The biggest stories this week were: Fed speaks to congress (Tuesday, Wednesday), American cars get high rank (Tuesday), TJ Maxx raises wages (Wednesday), and Net neutrality regulations passed by the FCC (Thursday) . Of course, there were the daily Greek gyrations, but I figured I covered that adequately on Wednesday. It was a pretty tame week for the markets virtually flat across the board.
Janet Yellen spent Tuesday and Wednesday testifying before Congress, and the markets were hanging on her every word, of course waiting for any indication as to when the Fed will raise interest rates. As par for the course, about half the market watchers thought her comments dovish, indicating that the currently low rates would remain low for longer, while others thought her comments hawkish, indicating that a rate increase would happen sooner.
Of course, when the Fed does increase rates, it will most likely mean they think the economy is healthy enough to not to have to be propped up by the super-low interest rates that have been present for the past 5+ years. The markets will freak out when that happens in the short term, but it will be a good thing for the long term.
Consumer Reports announced its annual winners for each car category, and American brands sat atop three of the ten categories, including Tesla being named best overall car. This is important for a couple reasons: First, it shows that the domestic car industry is alive and well, creating really strong offerings. This will of course lead to greater sales which will lead to higher profits and ultimately rising stock prices. So that seems particularly good for the US automotive industry that was so bad for so long.
Second, the report really highlights the amazing technological advances that are going into all these cars. These cars (and trucks) are becoming computers integrated into our lives in amazing ways. They’re making driving safer and more convenient. Over the next 10 or so years, I think we’re going to see a major transformation in the auto industry, especially as self-driving features become mainstream, which is going to be amazing for society but also tremendously profitable for the companies who can put it together. Also, it doesn’t hurt that tremendous innovators like Google and Apple are entering the fray.
On the heels of Wal-mart’s announcement last week, TJ Maxx announced that it was following suit in raising the wages of their lower-paid workers to $9 per hour. In contrast Wal-mart’s experience, TJ Maxx’s stock rose sharply on the news; of course, that was the same day they announced really strong quarterly earnings. So it’s hard to tell if the market thought that TJ Maxx’s wage decision was a good one, or if they thought it a bad one which was masked by the otherwise good earnings news.
Either way, it’s undeniable that now this movement has a little momentum. Wal-mart and TJ Maxx are just two of thousands of companies that have low-wage workers, but now there are two more companies who are voluntarily raising their wages than there were before two weeks ago. If this movement continues to grow, it will certainly have important implications for the stock market but also, more importantly, society as a whole. It will pressure the profits of those companies (a bad thing for stocks), but it will also put more money in the pockets of a segment of the population that is mostly likely to shop at those stores (a good thing for stocks).

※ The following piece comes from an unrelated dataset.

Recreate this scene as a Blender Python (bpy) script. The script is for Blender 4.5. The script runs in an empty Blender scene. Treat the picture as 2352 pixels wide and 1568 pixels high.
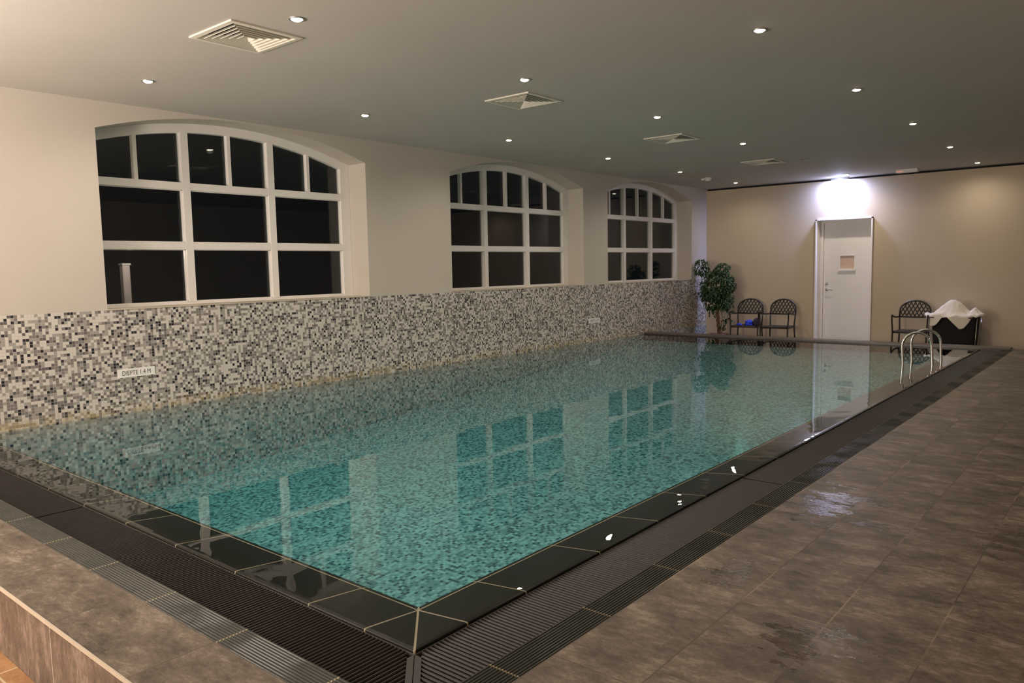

Also, probably the largest implications for this are appealing to my libertarian roots. Wal-mart and TJ Maxx have voluntarily made these moves. No government intervention was required (although perhaps it was the threat of government intervention, but I doubt that given our divided government). Will this show that when left to their own devices, companies will find win/wins for themselves and their employees? I hope so.
This is one that definitely will be a big deal; the only thing now is no one really knows if it will be a big deal in the positive or negative direction. This legislation just passed by the FCC imposes rules on internet carriers similar to those placed on phone carriers. It has a lot to do with how internet carriers now cannot provide preferential access to certain websites, etc. (although I must admit that I find the legislation confusing).
The reason I think this is so important is that this is one of the first steps in governing the largely “unregulated” internet, and that poses the question: “Is that a good thing?” On the one had you could say that the internet has grown up and is now such an integral part of our lives and our economy that it has to be regulated to ensure fairness, safety, quality, etc. On the other hand, you could say that the internet has grown to be so valuable because it has been given a free hand to grow as the open market dictates, and government meddling will just mess all that up.
I am a strong believer in free markets, and I side with the idea that less government regulation tends to be better. These changes make me a little apprehensive. The regulations the FCC is imposing are similar to the ones imposed on long-distance phone carriers 80 years ago, so reasonable people may wonder how appropriate that is. Also, this is happening in a thriving part of the economy that has provided amazing technological advances that have given huge benefits to society, so the stakes are pretty high. I just hope we don’t look back on this and say this is one of the things that hobbled the internet.
So there you have it. Greece and the Fed took center stage and spent a lot of time saying stuff that didn’t have a lot of substance to push the market one way or the other. But you also had some pretty interesting stories pushing stocks both higher and lower. At the end, we ended up pretty much where we started, and isn’t that just the way with these things so often.